3. Early Renewal and Porting
If you’re planning to move in 2026, look at your “porting” options. Some lenders allow you to take your current (likely lower) rate with you to a new property, which can save you thousands compared to breaking the mortgage and starting fresh at today’s rates.
The Bottom Line for 2026
The Bank of Canada’s decision to hold at 2.25% brings a sense of “boring” predictability back to the housing market. For most, “boring” is exactly what is needed after years of volatility. While the “renewal shock” is real, the stability of the overnight rate means you can plan your 2026 finances without the fear of a surprise 0.50% hike around the corner.
2026 Canada Mortgage Rate Forecast FAQs
Contact us If you are feeling the “payment shock” or need to discuss your renewal strategy.
How will the 2.25% hold affect my monthly payments?
If you have an adjustable-rate mortgage (variable), your payments will stay the same. if you have a fixed-rate mortgage, nothing changes until your renewal date. However, those renewing in 2026 should prepare for higher payments than their previous term.
Are interest rates expected to go down further in 2026?
Most analysts believe we are at or near the “bottom” of the rate cycle. While a small 0.25% cut is possible mid-year, the general consensus is a flat environment followed by potential modest increases in late 2026 or 2027.
Should I choose a fixed or variable rate in 2026?

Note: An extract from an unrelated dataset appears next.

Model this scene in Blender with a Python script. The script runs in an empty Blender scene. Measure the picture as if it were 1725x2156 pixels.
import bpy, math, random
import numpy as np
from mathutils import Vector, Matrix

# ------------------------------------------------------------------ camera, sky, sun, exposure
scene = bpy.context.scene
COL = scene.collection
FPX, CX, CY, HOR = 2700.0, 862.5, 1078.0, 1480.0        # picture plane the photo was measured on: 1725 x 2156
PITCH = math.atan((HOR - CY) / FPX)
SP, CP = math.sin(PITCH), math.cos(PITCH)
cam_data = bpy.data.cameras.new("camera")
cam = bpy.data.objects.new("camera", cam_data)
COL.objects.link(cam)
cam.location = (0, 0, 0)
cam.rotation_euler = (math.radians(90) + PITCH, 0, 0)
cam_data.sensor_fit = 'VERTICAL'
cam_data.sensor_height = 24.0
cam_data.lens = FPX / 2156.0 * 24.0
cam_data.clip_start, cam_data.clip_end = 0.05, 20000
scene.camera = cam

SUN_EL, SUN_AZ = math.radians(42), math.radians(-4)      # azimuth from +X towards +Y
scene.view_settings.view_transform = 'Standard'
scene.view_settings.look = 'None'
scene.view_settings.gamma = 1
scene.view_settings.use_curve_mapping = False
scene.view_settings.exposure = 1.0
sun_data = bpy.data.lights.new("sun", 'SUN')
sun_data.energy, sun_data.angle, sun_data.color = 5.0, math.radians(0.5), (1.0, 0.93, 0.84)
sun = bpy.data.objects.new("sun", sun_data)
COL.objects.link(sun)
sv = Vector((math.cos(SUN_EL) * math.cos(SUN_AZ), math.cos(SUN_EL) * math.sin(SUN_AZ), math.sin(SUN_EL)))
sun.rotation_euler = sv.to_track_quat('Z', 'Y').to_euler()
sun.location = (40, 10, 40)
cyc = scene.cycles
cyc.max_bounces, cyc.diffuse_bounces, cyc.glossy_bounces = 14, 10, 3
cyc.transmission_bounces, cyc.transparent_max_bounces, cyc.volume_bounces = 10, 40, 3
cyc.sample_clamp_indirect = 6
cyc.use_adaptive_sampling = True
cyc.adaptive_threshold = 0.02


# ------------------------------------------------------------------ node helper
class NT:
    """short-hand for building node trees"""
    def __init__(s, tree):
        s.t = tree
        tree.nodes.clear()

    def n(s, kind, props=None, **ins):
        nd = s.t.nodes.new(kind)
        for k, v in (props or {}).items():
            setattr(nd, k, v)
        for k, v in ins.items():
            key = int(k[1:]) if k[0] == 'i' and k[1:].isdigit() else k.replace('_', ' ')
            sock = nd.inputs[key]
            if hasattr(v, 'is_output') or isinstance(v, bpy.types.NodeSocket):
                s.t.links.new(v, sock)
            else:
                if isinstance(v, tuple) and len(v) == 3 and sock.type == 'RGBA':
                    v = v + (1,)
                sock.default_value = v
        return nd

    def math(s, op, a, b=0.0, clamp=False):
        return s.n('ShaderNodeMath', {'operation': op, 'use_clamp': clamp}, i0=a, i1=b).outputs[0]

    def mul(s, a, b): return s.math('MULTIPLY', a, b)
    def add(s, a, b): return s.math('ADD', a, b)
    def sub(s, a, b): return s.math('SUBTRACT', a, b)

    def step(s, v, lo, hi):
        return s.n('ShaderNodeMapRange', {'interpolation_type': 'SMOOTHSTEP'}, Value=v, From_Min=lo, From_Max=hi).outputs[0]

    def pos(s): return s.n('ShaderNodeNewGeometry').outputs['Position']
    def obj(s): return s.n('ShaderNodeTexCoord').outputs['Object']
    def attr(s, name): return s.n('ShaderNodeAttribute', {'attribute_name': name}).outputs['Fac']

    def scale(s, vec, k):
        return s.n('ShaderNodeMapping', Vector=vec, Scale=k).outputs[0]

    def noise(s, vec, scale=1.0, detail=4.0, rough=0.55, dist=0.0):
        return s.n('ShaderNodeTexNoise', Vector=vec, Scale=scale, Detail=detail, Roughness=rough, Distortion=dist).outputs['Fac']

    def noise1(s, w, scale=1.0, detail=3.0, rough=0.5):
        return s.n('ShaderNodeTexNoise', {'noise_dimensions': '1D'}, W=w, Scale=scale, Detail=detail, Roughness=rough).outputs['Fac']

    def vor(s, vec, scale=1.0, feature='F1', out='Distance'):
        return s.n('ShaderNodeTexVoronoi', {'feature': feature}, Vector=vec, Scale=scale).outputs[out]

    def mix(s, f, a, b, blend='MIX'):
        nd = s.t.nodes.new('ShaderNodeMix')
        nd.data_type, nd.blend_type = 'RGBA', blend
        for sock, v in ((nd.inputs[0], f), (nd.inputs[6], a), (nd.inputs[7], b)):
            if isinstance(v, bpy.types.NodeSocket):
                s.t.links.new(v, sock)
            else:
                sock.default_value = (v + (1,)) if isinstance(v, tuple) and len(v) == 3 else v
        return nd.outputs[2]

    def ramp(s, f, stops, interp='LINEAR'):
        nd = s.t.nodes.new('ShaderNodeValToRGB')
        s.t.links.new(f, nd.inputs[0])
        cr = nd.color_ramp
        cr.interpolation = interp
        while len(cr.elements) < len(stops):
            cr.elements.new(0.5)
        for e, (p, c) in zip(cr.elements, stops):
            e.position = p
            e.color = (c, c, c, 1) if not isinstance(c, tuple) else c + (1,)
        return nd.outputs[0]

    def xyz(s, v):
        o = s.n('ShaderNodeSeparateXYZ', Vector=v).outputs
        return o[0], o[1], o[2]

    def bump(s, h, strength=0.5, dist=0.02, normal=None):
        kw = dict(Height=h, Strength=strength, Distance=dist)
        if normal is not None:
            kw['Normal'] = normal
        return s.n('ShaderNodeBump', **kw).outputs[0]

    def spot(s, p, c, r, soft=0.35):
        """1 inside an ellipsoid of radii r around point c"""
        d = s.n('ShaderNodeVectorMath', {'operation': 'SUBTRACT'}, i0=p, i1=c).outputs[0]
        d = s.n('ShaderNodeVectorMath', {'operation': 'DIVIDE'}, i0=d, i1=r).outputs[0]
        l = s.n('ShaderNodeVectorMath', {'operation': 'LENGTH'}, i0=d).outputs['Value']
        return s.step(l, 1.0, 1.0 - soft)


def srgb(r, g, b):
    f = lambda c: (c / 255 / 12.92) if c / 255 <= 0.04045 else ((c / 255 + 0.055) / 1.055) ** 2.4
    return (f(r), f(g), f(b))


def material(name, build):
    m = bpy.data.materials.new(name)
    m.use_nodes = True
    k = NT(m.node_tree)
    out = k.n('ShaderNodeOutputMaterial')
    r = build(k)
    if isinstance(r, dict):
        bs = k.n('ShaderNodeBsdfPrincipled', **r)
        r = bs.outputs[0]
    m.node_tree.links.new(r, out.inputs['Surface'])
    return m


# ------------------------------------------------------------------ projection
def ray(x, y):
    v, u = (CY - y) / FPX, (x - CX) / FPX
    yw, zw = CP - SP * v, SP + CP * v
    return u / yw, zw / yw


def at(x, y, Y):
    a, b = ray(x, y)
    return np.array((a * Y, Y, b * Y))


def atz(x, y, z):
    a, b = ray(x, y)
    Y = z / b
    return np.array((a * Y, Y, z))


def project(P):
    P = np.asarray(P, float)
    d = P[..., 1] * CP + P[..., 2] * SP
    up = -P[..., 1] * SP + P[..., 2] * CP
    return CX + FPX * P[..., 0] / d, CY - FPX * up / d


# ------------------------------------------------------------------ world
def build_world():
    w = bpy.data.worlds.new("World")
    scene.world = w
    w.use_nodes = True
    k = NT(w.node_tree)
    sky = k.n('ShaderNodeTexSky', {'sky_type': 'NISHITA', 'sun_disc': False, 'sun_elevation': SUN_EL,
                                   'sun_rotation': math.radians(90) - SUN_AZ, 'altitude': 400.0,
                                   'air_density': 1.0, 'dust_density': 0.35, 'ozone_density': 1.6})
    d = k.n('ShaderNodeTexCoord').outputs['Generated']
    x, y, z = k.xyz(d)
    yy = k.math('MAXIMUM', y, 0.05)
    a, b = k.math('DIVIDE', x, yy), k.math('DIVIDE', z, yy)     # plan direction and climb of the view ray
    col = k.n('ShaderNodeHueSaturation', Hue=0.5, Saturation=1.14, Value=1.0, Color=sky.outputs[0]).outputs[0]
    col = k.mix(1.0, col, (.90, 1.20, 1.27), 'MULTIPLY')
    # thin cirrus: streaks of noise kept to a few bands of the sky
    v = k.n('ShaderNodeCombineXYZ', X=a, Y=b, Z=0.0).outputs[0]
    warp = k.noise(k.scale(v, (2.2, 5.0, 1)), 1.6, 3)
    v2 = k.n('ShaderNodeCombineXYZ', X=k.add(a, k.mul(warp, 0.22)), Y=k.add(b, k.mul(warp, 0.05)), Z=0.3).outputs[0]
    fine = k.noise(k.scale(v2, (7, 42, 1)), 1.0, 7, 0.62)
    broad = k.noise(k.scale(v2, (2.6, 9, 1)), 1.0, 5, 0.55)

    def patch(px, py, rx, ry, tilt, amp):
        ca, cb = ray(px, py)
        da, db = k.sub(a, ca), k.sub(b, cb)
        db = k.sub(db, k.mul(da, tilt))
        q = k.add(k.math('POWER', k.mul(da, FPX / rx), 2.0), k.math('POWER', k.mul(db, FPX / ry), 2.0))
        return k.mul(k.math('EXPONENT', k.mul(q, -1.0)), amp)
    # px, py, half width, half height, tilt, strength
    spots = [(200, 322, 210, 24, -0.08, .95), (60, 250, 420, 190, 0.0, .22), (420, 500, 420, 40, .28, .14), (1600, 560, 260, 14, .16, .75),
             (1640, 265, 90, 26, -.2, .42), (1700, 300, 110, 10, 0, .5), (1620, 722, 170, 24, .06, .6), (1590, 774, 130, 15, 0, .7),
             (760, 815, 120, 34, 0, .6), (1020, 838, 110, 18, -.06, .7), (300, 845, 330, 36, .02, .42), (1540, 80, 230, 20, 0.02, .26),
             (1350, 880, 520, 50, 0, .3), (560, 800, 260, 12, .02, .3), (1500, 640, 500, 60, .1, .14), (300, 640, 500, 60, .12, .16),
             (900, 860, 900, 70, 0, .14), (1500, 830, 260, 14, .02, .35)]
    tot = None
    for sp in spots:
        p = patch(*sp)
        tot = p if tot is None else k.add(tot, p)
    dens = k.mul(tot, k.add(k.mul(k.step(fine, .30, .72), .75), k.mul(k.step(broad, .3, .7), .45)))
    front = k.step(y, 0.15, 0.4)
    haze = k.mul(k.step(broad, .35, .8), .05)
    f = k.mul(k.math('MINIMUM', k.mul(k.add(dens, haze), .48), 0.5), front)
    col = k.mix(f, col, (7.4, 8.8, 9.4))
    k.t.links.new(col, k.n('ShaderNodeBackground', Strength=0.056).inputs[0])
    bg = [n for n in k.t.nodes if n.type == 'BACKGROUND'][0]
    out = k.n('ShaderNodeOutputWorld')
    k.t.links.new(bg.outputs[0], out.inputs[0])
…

This depends on your risk tolerance. Variable rates currently offer lower entry points (~3.45%), but fixed rates (~3.89%+) provide protection against the “hawkish” turn some economists predict for the second half of 2026.
Why are fixed rates going up if the Bank of Canada is holding?
Fixed rates follow the bond market. Recent strong economic data has caused bond yields to rise as investors bet that the Bank of Canada won’t need to cut rates further to support the economy.
What is the “renewal shock” expected for 2026?
Homeowners coming off 5-year fixed terms from 2021 (often below 2.5%) will face rates near 4.5%. This can result in a 15–20% jump in monthly costs, making early planning essential.